--- START OF Provided data ---
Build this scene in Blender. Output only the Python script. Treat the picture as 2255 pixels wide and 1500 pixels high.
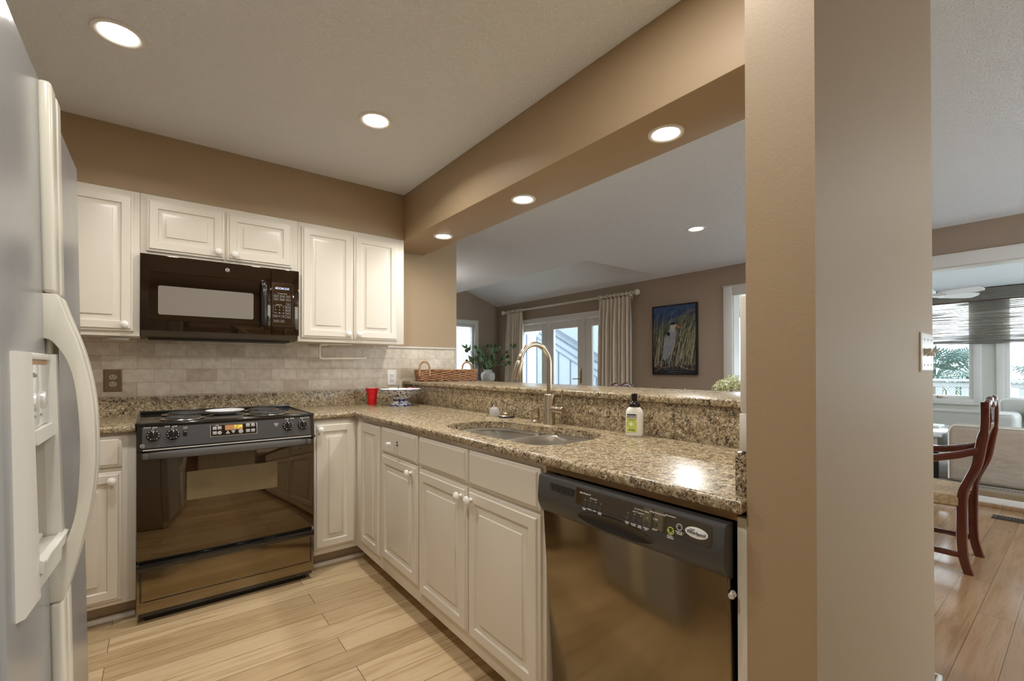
import bpy, bmesh, math, random
from mathutils import Vector, Matrix
from math import sin, cos, pi, radians
random.seed(7)
for o in list(bpy.data.objects): bpy.data.objects.remove(o)
SC = bpy.context.scene
COL = SC.collection
# ------------------------------------------------------------------ camera
cam = bpy.data.cameras.new('camera'); camo = bpy.data.objects.new('camera', cam); COL.objects.link(camo)
yaw, pitch, roll = radians(37.897), radians(.326), radians(-.071)
Fw = Vector((sin(yaw)*cos(pitch), cos(yaw)*cos(pitch), sin(pitch)))
Rt = Vector((cos(yaw), -sin(yaw), 0)); Up = Rt.cross(Fw)
R2 = cos(roll)*Rt + sin(roll)*Up; U2 = -sin(roll)*Rt + cos(roll)*Up
camo.matrix_world = Matrix(((R2.x, U2.x, -Fw.x, 0), (R2.y, U2.y, -Fw.y, 0), (R2.z, U2.z, -Fw.z, 1.186), (0, 0, 0, 1)))
cam.sensor_fit = 'HORIZONTAL'; cam.sensor_width = 36; cam.lens = 996.5*36/2255
cam.shift_y = 52.3/2255; cam.clip_start = .02; cam.clip_end = 200
SC.camera = camo
# ------------------------------------------------------------------ world, sun, exposure
W = bpy.data.worlds.new('sky'); SC.world = W; W.use_nodes = True
wn = W.node_tree.nodes; wl = W.node_tree.links
bg = wn['Background']; bg.inputs[0].default_value = (.86, .94, 1.0, 1); bg.inputs[1].default_value = 6.5
SC.view_settings.view_transform = 'Standard'; SC.view_settings.look = 'None'
SC.view_settings.gamma = 1; SC.view_settings.exposure = 0.2; SC.view_settings.use_curve_mapping = False
SC.cycles.use_denoising = True
SC.cycles.max_bounces = 10; SC.cycles.diffuse_bounces = 6; SC.cycles.glossy_bounces = 5
SC.cycles.transparent_max_bounces = 12; SC.cycles.sample_clamp_indirect = 6
sun = bpy.data.lights.new('sun', 'SUN'); sun.energy = 1.2; sun.angle = radians(12); sun.color = (1, .97, .92)
suno = bpy.data.objects.new('sun', sun); COL.objects.link(suno); suno.rotation_euler = (radians(38), radians(-28), 0); suno.location = (9, 2, 8)
# lamps: (x, y, ceiling height, watts, label)
LAMPC = (1.0, .98, .945)
SPREAD = {0: radians(150), 1: radians(150)}
LAMPS = [
 (-.124, 2.22, 2.426, 8, 'recessed white ceiling light above the refrigerator corner of the kitchen'),
 (.853, 2.21, 2.426, 8, 'recessed white ceiling light over the middle of the kitchen floor'),
 (-.124, .62, 2.426, 9, 'added unseen recessed kitchen ceiling light behind the viewer on the refrigerator side'),  # unseen lamp added to raise the kitchen brightness
 (.80, .62, 2.426, 9, 'added unseen recessed kitchen ceiling light behind the viewer beside the tan wall end'),  # its unseen partner, also added for brightness
 (1.556, 1.02, 2.097, 5.0, 'recessed light in the tan beam, nearest the wall end'),
 (1.556, 1.898, 2.097, 5.0, 'recessed light in the tan beam, middle of the three'),
 (1.556, 2.776, 2.097, 3.6, 'recessed light in the tan beam, beside the white upper cabinets'),
 (3.806, 2.189, 2.426, 15, 'recessed light in the dining room ceiling, seen past the beam'),
 (3.806, -.9, 2.426, 9, 'added unseen recessed ceiling light in the hall part of the dining room'),  # not in view, added to light the hall side
]
# ------------------------------------------------------------------ materials
MATS = {}
def nt(name):
    m = bpy.data.materials.new(name); m.use_nodes = True
    t = m.node_tree; return m, t, t.nodes, t.links, t.nodes['Principled BSDF']
def P(name, col, rough=.5, metal=0., spec=.5, ior=1.5, emit=None, es=0., tint=None, trans=0., alpha=1., bump=None, coat=0., sheen=0., vary=None, aniso=0.):
    m, t, N, L, b = nt(name)
    b.inputs['Base Color'].default_value = (*col, 1); b.inputs['Roughness'].default_value = rough
    b.inputs['Metallic'].default_value = metal; b.inputs['Specular IOR Level'].default_value = spec
    b.inputs['IOR'].default_value = ior; b.inputs['Transmission Weight'].default_value = trans
    b.inputs['Coat Weight'].default_value = coat; b.inputs['Alpha'].default_value = alpha
    if tint: b.inputs['Specular Tint'].default_value = (*tint, 1)
    if sheen: b.inputs['Sheen Weight'].default_value = sheen
    if aniso: b.inputs['Anisotropic'].default_value = aniso
    if emit: b.inputs['Emission Color'].default_value = (*emit, 1); b.inputs['Emission Strength'].default_value = es
    if bump or vary:
        tc = N.new('ShaderNodeTexCoord')
    if bump:
        sc, st, dist = bump[:3]
        n = N.new('ShaderNodeTexNoise'); n.inputs['Scale'].default_value = sc; n.inputs['Detail'].default_value = 4
        mp = N.new('ShaderNodeMapping'); mp.inputs['Scale'].default_value = bump[3] if len(bump) > 3 else (1, 1, 1)
        L.new(tc.outputs['Object'], mp.inputs[0]); L.new(mp.outputs[0], n.inputs['Vector'])
        bp = N.new('ShaderNodeBump'); bp.inputs['Strength'].default_value = st; bp.inputs['Distance'].default_value = dist
        L.new(n.outputs['Fac'], bp.inputs['Height']); L.new(bp.outputs[0], b.inputs['Normal'])
    if vary:
        sc, col2 = vary[:2]
        n = N.new('ShaderNodeTexNoise'); n.inputs['Scale'].default_value = sc; n.inputs['Detail'].default_value = 5
        mp = N.new('ShaderNodeMapping'); mp.inputs['Scale'].default_value = vary[2] if len(vary) > 2 else (1, 1, 1)
        L.new(tc.outputs['Object'], mp.inputs[0]); L.new(mp.outputs[0], n.inputs['Vector'])
        r = N.new('ShaderNodeValToRGB'); r.color_ramp.elements[0].position = .35; r.color_ramp.elements[1].position = .65
        r.color_ramp.elements[0].color = (*col, 1); r.color_ramp.elements[1].color = (*col2, 1)
        L.new(n.outputs['Fac'], r.inputs[0]); L.new(r.outputs[0], b.inputs['Base Color'])
    MATS[name] = m; return m
WALLC = (.40, .29, .175)
P('tan_wall', WALLC, .55, bump=(180, .12, .002))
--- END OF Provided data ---
#### Goal of the exercise:
Return the listing above word for word, with the pictures removed.

#### Answer in full:
Build this scene in Blender. Output only the Python script. Treat the picture as 2255 pixels wide and 1500 pixels high.
import bpy, bmesh, math, random
from mathutils import Vector, Matrix
from math import sin, cos, pi, radians
random.seed(7)
for o in list(bpy.data.objects): bpy.data.objects.remove(o)
SC = bpy.context.scene
COL = SC.collection
# ------------------------------------------------------------------ camera
cam = bpy.data.cameras.new('camera'); camo = bpy.data.objects.new('camera', cam); COL.objects.link(camo)
yaw, pitch, roll = radians(37.897), radians(.326), radians(-.071)
Fw = Vector((sin(yaw)*cos(pitch), cos(yaw)*cos(pitch), sin(pitch)))
Rt = Vector((cos(yaw), -sin(yaw), 0)); Up = Rt.cross(Fw)
R2 = cos(roll)*Rt + sin(roll)*Up; U2 = -sin(roll)*Rt + cos(roll)*Up
camo.matrix_world = Matrix(((R2.x, U2.x, -Fw.x, 0), (R2.y, U2.y, -Fw.y, 0), (R2.z, U2.z, -Fw.z, 1.186), (0, 0, 0, 1)))
cam.sensor_fit = 'HORIZONTAL'; cam.sensor_width = 36; cam.lens = 996.5*36/2255
cam.shift_y = 52.3/2255; cam.clip_start = .02; cam.clip_end = 200
SC.camera = camo
# ------------------------------------------------------------------ world, sun, exposure
W = bpy.data.worlds.new('sky'); SC.world = W; W.use_nodes = True
wn = W.node_tree.nodes; wl = W.node_tree.links
bg = wn['Background']; bg.inputs[0].default_value = (.86, .94, 1.0, 1); bg.inputs[1].default_value = 6.5
SC.view_settings.view_transform = 'Standard'; SC.view_settings.look = 'None'
SC.view_settings.gamma = 1; SC.view_settings.exposure = 0.2; SC.view_settings.use_curve_mapping = False
SC.cycles.use_denoising = True
SC.cycles.max_bounces = 10; SC.cycles.diffuse_bounces = 6; SC.cycles.glossy_bounces = 5
SC.cycles.transparent_max_bounces = 12; SC.cycles.sample_clamp_indirect = 6
sun = bpy.data.lights.new('sun', 'SUN'); sun.energy = 1.2; sun.angle = radians(12); sun.color = (1, .97, .92)
suno = bpy.data.objects.new('sun', sun); COL.objects.link(suno); suno.rotation_euler = (radians(38), radians(-28), 0); suno.location = (9, 2, 8)
# lamps: (x, y, ceiling height, watts, label)
LAMPC = (1.0, .98, .945)
SPREAD = {0: radians(150), 1: radians(150)}
LAMPS = [
 (-.124, 2.22, 2.426, 8, 'recessed white ceiling light above the refrigerator corner of the kitchen'),
 (.853, 2.21, 2.426, 8, 'recessed white ceiling light over the middle of the kitchen floor'),
 (-.124, .62, 2.426, 9, 'added unseen recessed kitchen ceiling light behind the viewer on the refrigerator side'),  # unseen lamp added to raise the kitchen brightness
 (.80, .62, 2.426, 9, 'added unseen recessed kitchen ceiling light behind the viewer beside the tan wall end'),  # its unseen partner, also added for brightness
 (1.556, 1.02, 2.097, 5.0, 'recessed light in the tan beam, nearest the wall end'),
 (1.556, 1.898, 2.097, 5.0, 'recessed light in the tan beam, middle of the three'),
 (1.556, 2.776, 2.097, 3.6, 'recessed light in the tan beam, beside the white upper cabinets'),
 (3.806, 2.189, 2.426, 15, 'recessed light in the dining room ceiling, seen past the beam'),
 (3.806, -.9, 2.426, 9, 'added unseen recessed ceiling light in the hall part of the dining room'),  # not in view, added to light the hall side
]
# ------------------------------------------------------------------ materials
MATS = {}
def nt(name):
    m = bpy.data.materials.new(name); m.use_nodes = True
    t = m.node_tree; return m, t, t.nodes, t.links, t.nodes['Principled BSDF']
def P(name, col, rough=.5, metal=0., spec=.5, ior=1.5, emit=None, es=0., tint=None, trans=0., alpha=1., bump=None, coat=0., sheen=0., vary=None, aniso=0.):
    m, t, N, L, b = nt(name)
    b.inputs['Base Color'].default_value = (*col, 1); b.inputs['Roughness'].default_value = rough
    b.inputs['Metallic'].default_value = metal; b.inputs['Specular IOR Level'].default_value = spec
    b.inputs['IOR'].default_value = ior; b.inputs['Transmission Weight'].default_value = trans
    b.inputs['Coat Weight'].default_value = coat; b.inputs['Alpha'].default_value = alpha
    if tint: b.inputs['Specular Tint'].default_value = (*tint, 1)
    if sheen: b.inputs['Sheen Weight'].default_value = sheen
    if aniso: b.inputs['Anisotropic'].default_value = aniso
    if emit: b.inputs['Emission Color'].default_value = (*emit, 1); b.inputs['Emission Strength'].default_value = es
    if bump or vary:
        tc = N.new('ShaderNodeTexCoord')
    if bump:
        sc, st, dist = bump[:3]
        n = N.new('ShaderNodeTexNoise'); n.inputs['Scale'].default_value = sc; n.inputs['Detail'].default_value = 4
        mp = N.new('ShaderNodeMapping'); mp.inputs['Scale'].default_value = bump[3] if len(bump) > 3 else (1, 1, 1)
        L.new(tc.outputs['Object'], mp.inputs[0]); L.new(mp.outputs[0], n.inputs['Vector'])
        bp = N.new('ShaderNodeBump'); bp.inputs['Strength'].default_value = st; bp.inputs['Distance'].default_value = dist
        L.new(n.outputs['Fac'], bp.inputs['Height']); L.new(bp.outputs[0], b.inputs['Normal'])
    if vary:
        sc, col2 = vary[:2]
        n = N.new('ShaderNodeTexNoise'); n.inputs['Scale'].default_value = sc; n.inputs['Detail'].default_value = 5
        mp = N.new('ShaderNodeMapping'); mp.inputs['Scale'].default_value = vary[2] if len(vary) > 2 else (1, 1, 1)
        L.new(tc.outputs['Object'], mp.inputs[0]); L.new(mp.outputs[0], n.inputs['Vector'])
        r = N.new('ShaderNodeValToRGB'); r.color_ramp.elements[0].position = .35; r.color_ramp.elements[1].position = .65
        r.color_ramp.elements[0].color = (*col, 1); r.color_ramp.elements[1].color = (*col2, 1)
        L.new(n.outputs['Fac'], r.inputs[0]); L.new(r.outputs[0], b.inputs['Base Color'])
    MATS[name] = m; return m
WALLC = (.40, .29, .175)
P('tan_wall', WALLC, .55, bump=(180, .12, .002))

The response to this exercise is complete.